I assume that the Halifax believes that by putting the insufficient data together you can create data which becomes sufficient. I would argue that makes for flawed conclusions.

In different times I would be unmoved by the Halifax survey and its inconsistencies since in those days it was my intention to remain unmoved. However, as a prospective house buyer I think of little else than the prices of bungalows. Now that I intend to move I cannot remain unmoved.

I believe the Halifax and other pushers of house price information do the market a disservice. They present a picture of order when in reality there is chaos. Prices fluctuate not just region-by-region but street- by-street. The Halifax tells me house prices have gone up 1% in a month. My estate agent tells me that the price of the house I wanted to buy has gone up by pounds 10,000 in the last half-hour.
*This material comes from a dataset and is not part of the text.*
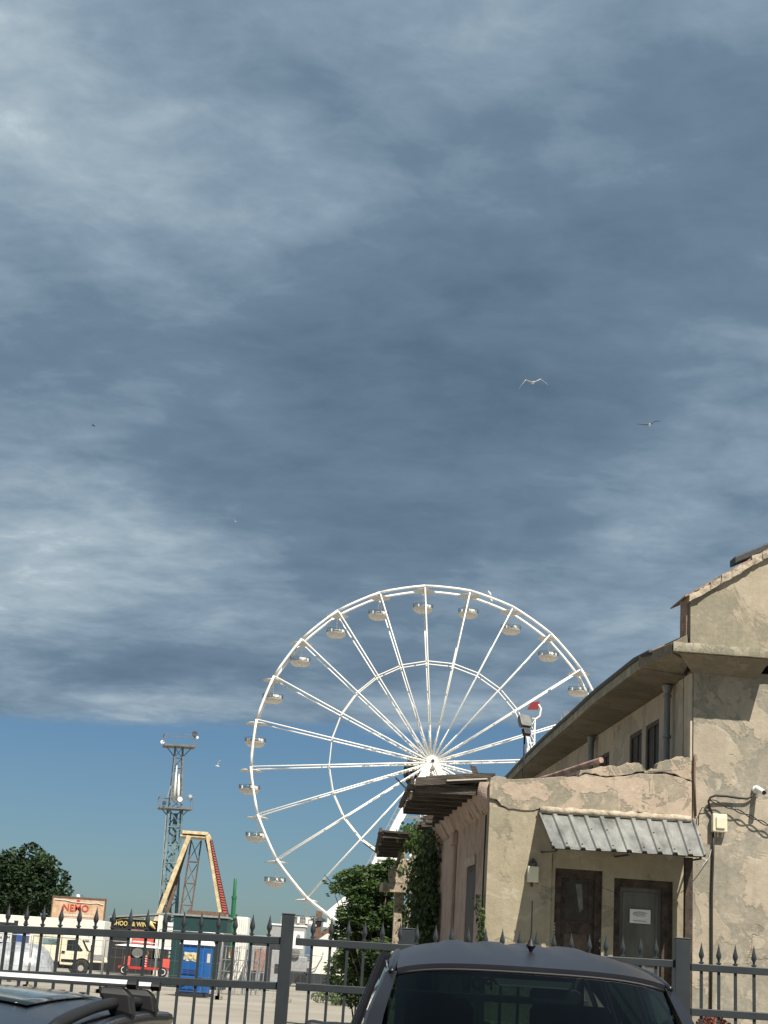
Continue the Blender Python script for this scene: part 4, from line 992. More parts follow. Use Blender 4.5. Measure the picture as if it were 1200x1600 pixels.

The Halifax would say that one transaction represents an insufficient sample. Given that I intend to buy only one house at a time I suppose I will remain an insufficient sample. Given that I have insufficient funds I suppose I am destined to be a reader of house price surveys rather than a participant in their compilation. Unless of course I move to Scunthorpe where the average price of a semi-detached house is pounds 25,000 below the national average.